- _TASK TO COMPLETE_:
Omit every picture, and retype the lines that run from the beginning of the data below through the line containing "rng = random.Random(7)", inclusive.

'''

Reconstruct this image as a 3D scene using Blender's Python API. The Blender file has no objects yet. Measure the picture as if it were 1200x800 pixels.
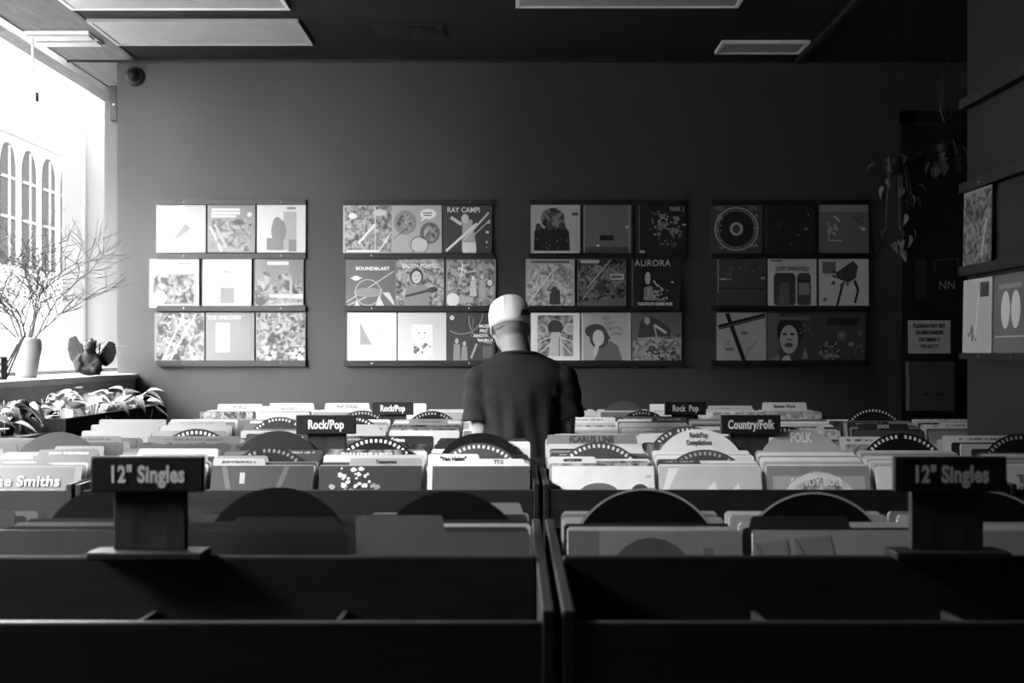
import bpy, bmesh, math, random
from mathutils import Vector, Matrix, noise
C = bpy.context
SC = C.scene
COL = SC.collection
R = math.radians
rng = random.Random(7)

# ------------------------------------------------------------------ camera
EYE = 1.5
FPX = 1400.0
cam_d = bpy.data.cameras.new('camera'); cam = bpy.data.objects.new('camera', cam_d); COL.objects.link(cam)
cam_d.sensor_width = 36.0; cam_d.lens = 36.0 * FPX / 1200.0
cam_d.shift_x = -2 / 1200.0; cam_d.shift_y = 12 / 1200.0
cam.location = (0, 0, EYE); cam.rotation_euler = (R(90), 0, 0)
cam_d.clip_end = 300
cam_d.dof.use_dof = True; cam_d.dof.focus_distance = 5.6; cam_d.dof.aperture_fstop = 5.6
SC.camera = cam

# ------------------------------------------------------------------ light
world = bpy.data.worlds.new('overcast_sky'); SC.world = world; world.use_nodes = True
wb = world.node_tree.nodes['Background']; wb.inputs[0].default_value = (1, 1, 1, 1); wb.inputs[1].default_value = 70.0
por_d = bpy.data.lights.new('window_portal', 'AREA'); por = bpy.data.objects.new('window_portal', por_d); COL.objects.link(por)
por_d.shape = 'RECTANGLE'; por_d.size = 2.0; por_d.size_y = 7.8; por_d.cycles.is_portal = True
por.location = (-2.95, 5.0, 2.37); por.rotation_euler = (0, R(-90), 0)
VS = SC.view_settings
VS.view_transform = 'Standard'; VS.look = 'None'; VS.gamma = 1.0; VS.use_curve_mapping = False
VS.exposure = 0.55
SC.cycles.use_denoising = True
SC.cycles.max_bounces = 10; SC.cycles.diffuse_bounces = 6; SC.cycles.transparent_max_bounces = 16
SC.cycles.caustics_reflective = False; SC.cycles.caustics_refractive = False
SC.cycles.sample_clamp_indirect = 12.0

# ------------------------------------------------------------------ materials
MATS = {}
def mat(name, v, rough=0.6, spec=0.4, var=0.0, vscale=8.0, bump=0.0, bscale=40.0, coat=0.0, metal=0.0, emit=0.0, stretch=None):
    if name in MATS: return MATS[name]
    m = bpy.data.materials.new(name); m.use_nodes = True; nt = m.node_tree; b = nt.nodes['Principled BSDF']
    b.inputs['Base Color'].default_value = (v, v, v, 1); b.inputs['Roughness'].default_value = rough
    b.inputs['Specular IOR Level'].default_value = spec; b.inputs['Metallic'].default_value = metal
    if var or bump:
        tc = nt.nodes.new('ShaderNodeTexCoord'); src = tc.outputs['Object']
        if stretch:
            mp = nt.nodes.new('ShaderNodeMapping'); mp.inputs['Scale'].default_value = stretch
            nt.links.new(src, mp.inputs[0]); src = mp.outputs[0]
    if var:
        n = nt.nodes.new('ShaderNodeTexNoise'); n.inputs['Scale'].default_value = vscale; n.inputs['Detail'].default_value = 5
        nt.links.new(src, n.inputs['Vector'])
        r = nt.nodes.new('ShaderNodeMapRange'); r.inputs['From Min'].default_value = 0.3; r.inputs['From Max'].default_value = 0.7
        r.inputs['To Min'].default_value = v * (1 - var); r.inputs['To Max'].default_value = min(0.95, v * (1 + var))
        nt.links.new(n.outputs['Fac'], r.inputs['Value']); nt.links.new(r.outputs[0], b.inputs['Base Color'])
    if bump:
        n2 = nt.nodes.new('ShaderNodeTexNoise'); n2.inputs['Scale'].default_value = bscale; n2.inputs['Detail'].default_value = 4
        nt.links.new(src, n2.inputs['Vector'])
        bp = nt.nodes.new('ShaderNodeBump'); bp.inputs['Strength'].default_value = bump; bp.inputs['Distance'].default_value = 0.01
        nt.links.new(n2.outputs['Fac'], bp.inputs['Height']); nt.links.new(bp.outputs[0], b.inputs['Normal'])
    if coat: add_coat(nt, b, coat)
    MATS[name] = m
    return m

def add_coat(nt, b, coat):
    """clear wrinkled plastic over a cover"""
    b.inputs['Coat Weight'].default_value = coat; b.inputs['Coat Roughness'].default_value = 0.2
    tc = nt.nodes.new('ShaderNodeTexCoord'); oi = nt.nodes.new('ShaderNodeObjectInfo')
    mp = nt.nodes.new('ShaderNodeMapping'); mp.inputs['Rotation'].default_value = (0, R(40), 0); mp.inputs['Scale'].default_value = (14, 1, 3)
    va = nt.nodes.new('ShaderNodeVectorMath'); va.operation = 'ADD'
    nt.links.new(tc.outputs['Object'], va.inputs[0]); nt.links.new(oi.outputs['Location'], va.inputs[1])
    nt.links.new(va.outputs[0], mp.inputs[0])
    n = nt.nodes.new('ShaderNodeTexNoise'); n.inputs['Scale'].default_value = 1.0; n.inputs['Detail'].default_value = 3
    nt.links.new(mp.outputs[0], n.inputs['Vector'])
    bp = nt.nodes.new('ShaderNodeBump'); bp.inputs['Strength'].default_value = 0.35; bp.inputs['Distance'].default_value = 0.012
    nt.links.new(n.outputs['Fac'], bp.inputs['Height']); nt.links.new(bp.outputs[0], b.inputs['Coat Normal'])

def mottle(name, lo, hi, scale=22.0, rough=0.5, coat=0.0):
    """printed photograph of many tones"""
    if name in MATS: return MATS[name]
    m = bpy.data.materials.new(name); m.use_nodes = True; nt = m.node_tree; b = nt.nodes['Principled BSDF']
    b.inputs['Roughness'].default_value = rough; b.inputs['Specular IOR Level'].default_value = .15
    tc = nt.nodes.new('ShaderNodeTexCoord'); oi = nt.nodes.new('ShaderNodeObjectInfo')
    va = nt.nodes.new('ShaderNodeVectorMath'); va.operation = 'ADD'
    nt.links.new(tc.outputs['Object'], va.inputs[0]); nt.links.new(oi.outputs['Location'], va.inputs[1])
    n = nt.nodes.new('ShaderNodeTexNoise'); n.inputs['Scale'].default_value = scale; n.inputs['Detail'].default_value = 6; n.inputs['Distortion'].default_value = 1.2
    nt.links.new(va.outputs[0], n.inputs['Vector'])
    r = nt.nodes.new('ShaderNodeMapRange'); r.inputs['From Min'].default_value = 0.38; r.inputs['From Max'].default_value = 0.64
    r.inputs['To Min'].default_value = lo; r.inputs['To Max'].default_value = hi
    nt.links.new(n.outputs['Fac'], r.inputs['Value']); nt.links.new(r.outputs[0], b.inputs['Base Color'])
    if coat: add_coat(nt, b, coat)
    MATS[name] = m
    return m

TV = {'W': .86, 'w': .78, 'p': .60, 'l': .44, 'g': .27, 'm': .15, 'd': .07, 'k': .025}
MV = {'WM': (.55, .85), 'LM': (.22, .72), 'GM': (.08, .48), 'DM': (.02, .26), 'KM': (.012, .10)}
TW = {'W': 'white', 'w': 'white', 'p': 'pale grey', 'l': 'light grey', 'g': 'mid grey', 'm': 'grey', 'd': 'dark grey', 'k': 'black',
      'WM': 'pale mottled', 'LM': 'light patterned', 'GM': 'grey patterned', 'DM': 'dark patterned', 'KM': 'blackish patterned'}
def tone(t): return mat('card_' + t, TV[t], 0.45, 0.4, 0.06, 14) if t in TV else mottle('print_' + t, *MV[t])
def ptone(t):                                          # the same under clear plastic
    if t in TV: return mat('wrapped_' + t, TV[t], 0.6, 0.12, coat=0.10)
    return mottle('wrapped_print_' + t, *MV[t], coat=0.10)

m_wall = mat('dark_wall_paint', .042, .62, .35, .08, 1.6, .10, 90)
m_ceil = mat('dark_ceiling_paint', .015, .8, .2, .18, 2.2, .12, 30)
m_floor = mat('dark_floor', .04, .5, .4, .3, 3)
m_black = mat('black_wood', .013, .5, .3, .35, 5, .06, 60, stretch=(1, 6, 6))
m_rail = mat('black_rail', .011, .5, .35)
m_edge = mat('worn_black_edge', .03, .3, .6, .4, 20)
m_post = mat('dark_brown_wood', .035, .8, .15, .35, 14, .05, 60, stretch=(4, 4, .5))
m_white = mat('white_paint', .8, .5, .4, .04, 6)
m_lens = mat('prismatic_lens', .38, .35, .5, .08, 9, .05, 180)
m_sill = mat('sill_paint', .4, .45, .4, .1, 6)
m_knee = mat('grey_plaster', .36, .7, .3, .15, 4, .1, 60)
m_metal = mat('bright_metal', .7, .25, .5, metal=1.0)
m_darkmetal = mat('dark_metal', .08, .3, .5, metal=.6)
m_vinyl = mat('black_vinyl', .008, .5, .15)
m_planter = mat('matt_black_board', .012, .9, .05, .2, 20)
m_skin = mat('skin', .30, .55, .35, .08, 30)
m_shirt = mat('dark_cotton', .019, .85, .2, .15, 60, .12, 420)
m_cap = mat('white_cotton', .74, .85, .15, .05, 40, .15, 500)
m_hair = mat('short_hair', .26, .8, .2, .5, 160, .4, 300)
m_denim = mat('denim', .05, .85, .2, .2, 90)
m_leather = mat('black_leather', .03, .4, .5)
m_pot = mat('glazed_pot', .15, .35, .5, .08, 20)
m_twig = mat('twig_bark', .04, .7, .3, .3, 60)
m_leaf = mat('pale_leaf', .28, .45, .4, .35, 18)
m_leafd = mat('dark_leaf', .10, .5, .4, .3, 20)
m_stone = mat('dark_cast_stone', .015, .7, .15, .4, 30, .3, 60)
m_soil = mat('soil', .03, .95, .1, .5, 80, .5, 120)
m_facade = mat('pale_street_facade', .06, .9, .2, .05, .8)
m_archglass = mat('arched_window_glass', .006, .9, 0.0)
m_street = mat('street_paving', .06, .9, .2, .1, 1)
m_paper = mat('paper', .5, .7, .3, .1, 10)

def glass_mat():
    m = bpy.data.materials.new('window_glass'); m.use_nodes = True; nt = m.node_tree; nt.nodes.clear()
    out = nt.nodes.new('ShaderNodeOutputMaterial'); mx = nt.nodes.new('ShaderNodeMixShader')
    tr = nt.nodes.new('ShaderNodeBsdfTransparent'); tr.inputs[0].default_value = (.94, .94, .94, 1)
    gl = nt.nodes.new('ShaderNodeBsdfGlossy'); gl.inputs['Roughness'].default_value = 0.02
    mx.inputs[0].default_value = 0.05
    nt.links.new(tr.outputs[0], mx.inputs[1]); nt.links.new(gl.outputs[0], mx.inputs[2]); nt.links.new(mx.outputs[0], out.inputs[0])
    return m
m_glass = glass_mat()

# ------------------------------------------------------------------ mesh helpers
class MB:
    def __init__(s): s.v = []; s.f = []; s.mi = []
    def add(s, vs, fs, mi=0):
        o = len(s.v); s.v += [tuple(p) for p in vs]; s.f += [tuple(i + o for i in f) for f in fs]; s.mi += [mi] * len(fs); return s
    def box(s, x0, x1, y0, y1, z0, z1, mi=0):
        return s.add([(x0,y0,z0),(x1,y0,z0),(x1,y1,z0),(x0,y1,z0),(x0,y0,z1),(x1,y0,z1),(x1,y1,z1),(x0,y1,z1)],
                     [(0,3,2,1),(4,5,6,7),(0,1,5,4),(1,2,6,5),(2,3,7,6),(3,0,4,7)], mi)
    def prism_xz(s, pts, y0, y1, mi=0):               # outline counter-clockwise as seen from -Y
        n = len(pts); vs = [(x, y0, z) for x, z in pts] + [(x, y1, z) for x, z in pts]
        fs = [tuple(range(n)), tuple(range(2*n-1, n-1, -1))] + [(i, n+i, n+(i+1) % n, (i+1) % n) for i in range(n)]
        return s.add(vs, fs, mi)
    def prism_yz(s, pts, x0, x1, mi=0):
        n = len(pts); vs = [(x0, y, z) for y, z in pts] + [(x1, y, z) for y, z in pts]
        fs = [tuple(range(n-1, -1, -1)), tuple(range(n, 2*n))] + [(i, (i+1) % n, n+(i+1) % n, n+i) for i in range(n)]
        return s.add(vs, fs, mi)
    def loft(s, rings, n=16, mi=0):
        """rings: (center, rx, ry, xaxis, yaxis)"""
        vs = []; fs = []
        for c, rx, ry, ax, ay in rings:
            c = Vector(c)
            for k in range(n):
                a = 2 * math.pi * k / n
                vs.append(c + ax * (rx * math.cos(a)) + ay * (ry * math.sin(a)))
        m = len(rings)
        for i in range(m - 1):
            for k in range(n):
                k2 = (k + 1) % n
                fs.append((i*n+k, i*n+k2, (i+1)*n+k2, (i+1)*n+k))
        fs.append(tuple(range(n-1, -1, -1))); fs.append(tuple((m-1)*n + k for k in range(n)))
        return s.add(vs, fs, mi)
    def hrings(s, rows, n=20, mi=0):                  # rows: (cx, cy, z, rx, ry)
        return s.loft([((a, b, z), rx, ry, Vector((1,0,0)), Vector((0,1,0))) for a, b, z, rx, ry in rows], n, mi)
    def tube(s, pts, rad, n=8, mi=0):
        pts = [Vector(p) for p in pts]
        if not hasattr(rad, '__len__'): rad = [rad] * len(pts)
        rings = []; up = Vector((0.13, 0.31, 0.94))
        for i, p in enumerate(pts):
            d = (pts[min(i+1, len(pts)-1)] - pts[max(i-1, 0)]).normalized()
            ax = d.cross(up)
            if ax.length < 0.05: ax = d.cross(Vector((1, 0, 0)))
            ax.normalize(); ay = d.cross(ax).normalized(); up = ax.cross(d)
            rings.append((p, rad[i], rad[i], ax, ay))
        return s.loft(rings, n, mi)
    def ell(s, c, rx, ry, rz, seg=16, ringn=10, mi=0, rot=None):
        c = Vector(c); vs = []; fs = []
        for i in range(1, ringn):
            t = math.pi * i / ringn
            for k in range(seg):
                a = 2 * math.pi * k / seg
                vs.append(Vector((rx*math.sin(t)*math.cos(a), ry*math.sin(t)*math.sin(a), rz*math.cos(t))))
        top = len(vs); vs.append(Vector((0, 0, rz))); bot = len(vs); vs.append(Vector((0, 0, -rz)))
        if rot is not None: vs = [rot @ v for v in vs]
        vs = [v + c for v in vs]
        for i in range(ringn - 2):
            for k in range(seg):
                k2 = (k+1) % seg; fs.append((i*seg+k, (i+1)*seg+k, (i+1)*seg+k2, i*seg+k2))
        for k in range(seg):
            k2 = (k+1) % seg; fs.append((top, k, k2)); fs.append((bot, (ringn-2)*seg+k2, (ringn-2)*seg+k))
        return s.add(vs, fs, mi)
    def mesh(s, name, mats, smooth=False):
        me = bpy.data.meshes.new(name); me.from_pydata(s.v, [], s.f)
        for m in (mats if isinstance(mats, (list, tuple)) else [mats]): me.materials.append(m)
        if any(s.mi): me.polygons.foreach_set('material_index', s.mi)
        if smooth: me.polygons.foreach_set('use_smooth', [True] * len(me.polygons))
        me.update(); return me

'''

- _SOLUTION BELOW_:
Reconstruct this image as a 3D scene using Blender's Python API. The Blender file has no objects yet. Measure the picture as if it were 1200x800 pixels.
import bpy, bmesh, math, random
from mathutils import Vector, Matrix, noise
C = bpy.context
SC = C.scene
COL = SC.collection
R = math.radians
rng = random.Random(7)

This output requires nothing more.